NYCFC finalizes Willets Point lease with city

The Queens Borough Board last week approved a lease agreement between the city and New York City Football Club, Queens Development Group and the Economic Development Corporation for a plot of land in Willets Point, which will soon be home to NYCFC’s soccer stadium. Rendering via NYCFC

By Jacob Kaye

A group of Queens officials last week unanimously agreed to hand over the keys to a city-owned plot of land in Willets Point to developers who plan to soon build atop it over 1,000 units of affordable housing and the city’s first-ever stadium dedicated to soccer.

The Queens Borough Board, which is comprised of the Queens borough president, the borough’s City Council delegation and its community board chairs, all voted to approve a lease between the city and Queens Development Group, the New York City Economic Development Corporation and New York City Football Club, the soccer team that plans to call the soon-to-be-revitalized neighborhood home come 2027.

With the lease now finalized, the second phase of the Willets Point redevelopment will soon break ground.

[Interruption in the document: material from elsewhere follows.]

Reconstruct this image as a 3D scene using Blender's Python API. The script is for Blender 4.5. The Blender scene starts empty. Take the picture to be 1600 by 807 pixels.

Though largely ceremonial, the borough board’s approval of the lease was no small deal.

The history of Willets Point is long and winding, and the city’s decades of efforts to develop it have mostly been filled with failure. Their efforts have spanned at least three mayoral administrations and countless meetings before the local community board, which has been discussing the redevelopment of the neighborhood once known as the Iron Triangle for over 20 years.

The lease agreement for phase two of the development – phase one is currently under construction and, with the exception of the soccer stadium, isn’t much different from phase two – marks the end of the city’s approval process for the project and clears the way for construction to begin.

In all, phase two of the development of 23-acres of the once-polluted corner of Northwest Queens includes the 25,000-seat soccer stadium, 1,400 units of affordable housing, a hotel, several parking garages, retail space, pedestrian plazas and open space.

While the stadium is expected to host its first game in 2027, the housing in phase two is expected to open in the years that follow. But just when residents will move in next to the stadium remains unclear.

Phase one of the project includes plans to build 1,000 units of affordable housing, 22,000 square feet of retail space, around 5,000 square feet of community facilities, over 40,000 square feet of open space and a new K-8 school with 650 seats, which is being designed by the School Construction Authority in a separate effort. With the exception of the school, phase one is expected to be completed in 2026. The school is expected to open in 2027.

Combined, the project is estimated to be the largest affordable housing project pursued by the city in the last 50 years.

While there were still a few questions left to ask and a few details left to iron out, the lease agreement for phase two was largely a done deal heading into last week’s meeting.

The Queens Development Group, a joint venture between real estate developers Sterling Equities and Related Companies, will lease out the land on which the affordable housing and hotel will be built for up to 99 years.

The stadium site will be leased out by NYCFC for 49 years, with the option to extend the lease another 25 years.

The soccer club will pay $500,000 in rent for the first year of the lease, with the payment increasing each year until it reaches approximately $4 million a year by the final year of the lease.

But while the stadium will pay rent for the land, they will be exempt from paying property taxes. According to reporting by the New York Times, the exemption is expected to cost taxpayers around $516 million.

The issue was briefly brought up during last week’s borough board meeting.

“You're not paying property taxes because it's a lease,” said Frank Taylor, the chair of Queens Community Board 3, which covers several neighborhoods west of Willets Point. “That doesn't benefit the tax base over there at all.”

The tax break was also the reason for the sole “no” vote against the project in the City Council, which voted 47-1 to approve phase two of the project in April.

“The economics and public value of this transaction must be questioned,” said City Councilmember Shekar Krishnan, who represents Jackson Heights, Elmhurst and Woodside. “This is a bad deal for New York City and sets a terrible precedent for land use.”

Also receiving some skepticism from board members last week were potential traffic issues expected to come from the building of the stadium and the combined 2,400 units of housing.

While EDC officials attempted to assuage board members’ worries, Queens Borough President Donovan Richards gave a more sober view of what the several major roadways surrounding Willets Point may look like in the near future.

“Traffic – good luck, we're in New York City,” the BP said. “We're not going to solve all the traffic issues on the [Brooklyn Queens Expressway] or the Van Wyck [Expressway] or Cross Island [Parkway] with this project. There will be challenges.”

Phase two of the Willets Point redevelopment. The city’s lease with New York City Football Club, Queens Development Group and the Economic Development Corporation for the land the development will be built on was approved by the Queens Borough Board last week. Eagle file photo by Jacob Kaye

As part of the agreement, NYCFC will not host home games within seven hours of a New York Mets home game, who play at Citi Field directly across the street from the upcoming stadium, in an effort to alleviate traffic woes.

A date for the groundbreaking for the second phase of the project has not yet been set.

Correction: An earlier version of this story incorrectly stated that NYCFC will pay $5,000 in rent for the first year of the lease. It will pay $500,000 the first year of its lease with the city.